::: Given material :::

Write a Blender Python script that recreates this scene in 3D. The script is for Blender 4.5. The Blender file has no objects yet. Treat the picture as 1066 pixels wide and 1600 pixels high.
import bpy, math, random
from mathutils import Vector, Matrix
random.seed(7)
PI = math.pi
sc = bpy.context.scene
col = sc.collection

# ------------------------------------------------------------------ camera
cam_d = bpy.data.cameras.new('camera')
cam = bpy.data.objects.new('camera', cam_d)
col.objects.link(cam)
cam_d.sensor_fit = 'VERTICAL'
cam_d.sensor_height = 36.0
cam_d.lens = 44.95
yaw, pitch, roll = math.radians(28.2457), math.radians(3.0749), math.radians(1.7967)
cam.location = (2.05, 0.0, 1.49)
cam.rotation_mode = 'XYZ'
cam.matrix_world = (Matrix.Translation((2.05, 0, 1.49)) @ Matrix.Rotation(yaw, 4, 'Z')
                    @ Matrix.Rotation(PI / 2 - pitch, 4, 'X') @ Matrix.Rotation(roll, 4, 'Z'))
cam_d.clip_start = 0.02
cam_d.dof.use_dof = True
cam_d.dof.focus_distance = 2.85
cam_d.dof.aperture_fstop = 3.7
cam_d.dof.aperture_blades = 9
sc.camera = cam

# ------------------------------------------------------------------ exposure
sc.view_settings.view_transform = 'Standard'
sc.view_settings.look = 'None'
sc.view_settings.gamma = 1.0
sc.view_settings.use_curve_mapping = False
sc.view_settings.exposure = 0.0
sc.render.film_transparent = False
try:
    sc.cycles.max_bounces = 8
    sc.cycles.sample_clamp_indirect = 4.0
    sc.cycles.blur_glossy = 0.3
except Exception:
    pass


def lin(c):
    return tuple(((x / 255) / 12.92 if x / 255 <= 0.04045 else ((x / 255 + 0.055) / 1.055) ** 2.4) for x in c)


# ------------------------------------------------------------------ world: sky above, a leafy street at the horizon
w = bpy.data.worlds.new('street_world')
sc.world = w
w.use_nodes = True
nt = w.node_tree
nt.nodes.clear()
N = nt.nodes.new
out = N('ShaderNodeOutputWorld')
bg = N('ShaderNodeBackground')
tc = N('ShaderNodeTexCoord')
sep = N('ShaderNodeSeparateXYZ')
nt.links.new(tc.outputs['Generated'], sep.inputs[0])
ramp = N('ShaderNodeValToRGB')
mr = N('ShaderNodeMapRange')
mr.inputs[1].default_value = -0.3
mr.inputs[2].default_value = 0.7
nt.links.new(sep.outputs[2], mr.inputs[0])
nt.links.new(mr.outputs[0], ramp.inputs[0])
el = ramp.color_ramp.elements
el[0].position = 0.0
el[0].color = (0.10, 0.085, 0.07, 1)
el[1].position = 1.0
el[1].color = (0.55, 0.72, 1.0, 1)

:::

Would you reproduce the material above in full, exactly as given?

Write a Blender Python script that recreates this scene in 3D. The script is for Blender 4.5. The Blender file has no objects yet. Treat the picture as 1066 pixels wide and 1600 pixels high.
import bpy, math, random
from mathutils import Vector, Matrix
random.seed(7)
PI = math.pi
sc = bpy.context.scene
col = sc.collection

# ------------------------------------------------------------------ camera
cam_d = bpy.data.cameras.new('camera')
cam = bpy.data.objects.new('camera', cam_d)
col.objects.link(cam)
cam_d.sensor_fit = 'VERTICAL'
cam_d.sensor_height = 36.0
cam_d.lens = 44.95
yaw, pitch, roll = math.radians(28.2457), math.radians(3.0749), math.radians(1.7967)
cam.location = (2.05, 0.0, 1.49)
cam.rotation_mode = 'XYZ'
cam.matrix_world = (Matrix.Translation((2.05, 0, 1.49)) @ Matrix.Rotation(yaw, 4, 'Z')
                    @ Matrix.Rotation(PI / 2 - pitch, 4, 'X') @ Matrix.Rotation(roll, 4, 'Z'))
cam_d.clip_start = 0.02
cam_d.dof.use_dof = True
cam_d.dof.focus_distance = 2.85
cam_d.dof.aperture_fstop = 3.7
cam_d.dof.aperture_blades = 9
sc.camera = cam

# ------------------------------------------------------------------ exposure
sc.view_settings.view_transform = 'Standard'
sc.view_settings.look = 'None'
sc.view_settings.gamma = 1.0
sc.view_settings.use_curve_mapping = False
sc.view_settings.exposure = 0.0
sc.render.film_transparent = False
try:
    sc.cycles.max_bounces = 8
    sc.cycles.sample_clamp_indirect = 4.0
    sc.cycles.blur_glossy = 0.3
except Exception:
    pass


def lin(c):
    return tuple(((x / 255) / 12.92 if x / 255 <= 0.04045 else ((x / 255 + 0.055) / 1.055) ** 2.4) for x in c)


# ------------------------------------------------------------------ world: sky above, a leafy street at the horizon
w = bpy.data.worlds.new('street_world')
sc.world = w
w.use_nodes = True
nt = w.node_tree
nt.nodes.clear()
N = nt.nodes.new
out = N('ShaderNodeOutputWorld')
bg = N('ShaderNodeBackground')
tc = N('ShaderNodeTexCoord')
sep = N('ShaderNodeSeparateXYZ')
nt.links.new(tc.outputs['Generated'], sep.inputs[0])
ramp = N('ShaderNodeValToRGB')
mr = N('ShaderNodeMapRange')
mr.inputs[1].default_value = -0.3
mr.inputs[2].default_value = 0.7
nt.links.new(sep.outputs[2], mr.inputs[0])
nt.links.new(mr.outputs[0], ramp.inputs[0])
el = ramp.color_ramp.elements
el[0].position = 0.0
el[0].color = (0.10, 0.085, 0.07, 1)
el[1].position = 1.0
el[1].color = (0.55, 0.72, 1.0, 1)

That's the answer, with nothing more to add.